Terry Jones

Terry Jones's War on the War on Terror: Observations and Denunciations by a Founding Member of Monty Python

By Terry Jones

Nation Books, 2005

163 pages, $17.95 (pb)

Review by Phil Shannon

http://www.greenleft.org.au/node/34700

Terry Jones scores a direct and cliche-free anti-war hit against the current "war on terror" that has dumped bombs and quisling governments on Afghanistan and Iraq. A former Monty Python star, Jones has gathered his "little bursts of indignation" in a splendidly entertaining and angrily barbed little book on the hypocrisies, lies and brutalities of the latest wars by the state terrorists in Washington and London (and Canberra).

"To prevent terrorism by dropping bombs on Iraq is such an obvious idea that I can't think why no one has thought of it before", observes Jones, because it is well-known that "the best way of picking out terrorists is to fly thirty-thousand feet above the capital city of any state that harbors them and drop bombs — preferably cluster bombs".

Iraq's links to Al Qaeda, however, proved as mythical as its weapons of mass destruction. Less mythical, however, were the Bush administration neo-conservatives' long-held plans to establish a new base in the oil-rich Arab Middle East (and pick up fistfuls of dollars in the land of the defence gravy train and home of the "reconstruction" contract). Read all about it on their Project for a New American Century website, as Jones did with rising bile.

The stated "anti-terrorist" aims of the war against Iraq were indeed so far from reality that Jones thinks that President Bush must have been "secretly working as an Al Qaeda agent, whilst posing as the leader of the Free World". After all, the wars against Afghanistan and Iraq, by uniting much of the Arab and Muslim world in hatred against the US and its loyal coalition partners, will make more terrorists — where none existed — intent on revenge.

Add the practice of "putting bags over people's heads", and a litany of other abuses in the prisons and torture chambers of the latest acquisitions to US empire, and the retaliation temperature rises even more. Of course, this is not really torture, explains Jones, because Western governments, by Western government definition, can not commit torture, and because, as explained by a spokesperson for US Defence Secretary Donald Rumsfeld, torture is only torture if causing severe pain is the aim rather than a means to the aim of extracting information. This "logic" frees up a grateful Jones to find out where his son goes after choir practice — by putting a bag over his son's head and chaining him to the radiator, and locking up his son's friends in the garage with "electrical charges applied to their genitals and sexually humiliating them".

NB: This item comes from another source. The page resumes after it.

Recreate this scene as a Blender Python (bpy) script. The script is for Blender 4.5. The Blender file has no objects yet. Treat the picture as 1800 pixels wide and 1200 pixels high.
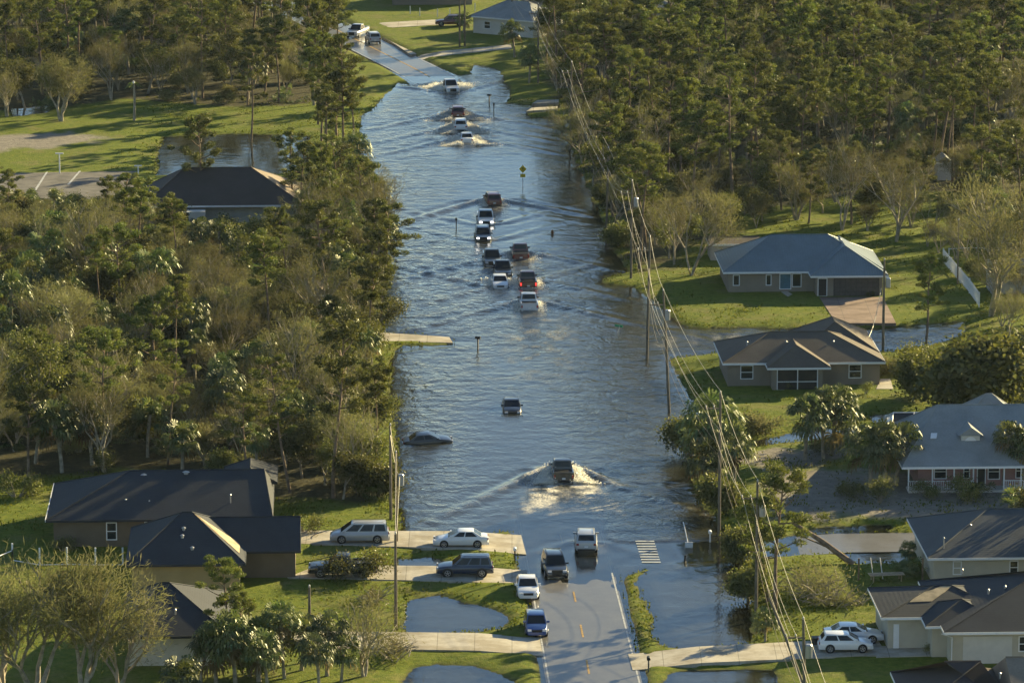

"Torture" is not the only word to lie mangled beneath the linguistic rubble of the "war on terror". "The international community", "democracy" and "liberation" also got lexicographically mauled, and not just in Iraq. "After last week's shocking events in Venezuela" (Jones writes in April 2002) "in which President Chavez was ousted in a free and fair democratic coup, only to be returned to office two days later on what seems to have been little more than the whim of the people", Washington's word-manglers got to work.

"Legitimacy" to govern is not just a matter of a popular voting majority, elaborates Jones, because "one of the factors that confers legitimacy must surely be approval by the United States". Venezuelans can vote in Chavez as many times as they like, but if he is "not acceptable to Washington" then he doesn't have "legitimacy", especially in a country "that happens to be the third-largest supplier of oil to the US".

Whether it's super-patriots bombing Arabs abroad, secretly locking up Muslims at home and gagging dissent, or corporate kings counting the war dollars in their Wall Street counting-houses, Terry Jones lets loose an accurate and wickedly funny broadside in his own war on the "war on terror". I sincerely hope his cheek recovers from the pressure of his tongue being so firmly planted in it.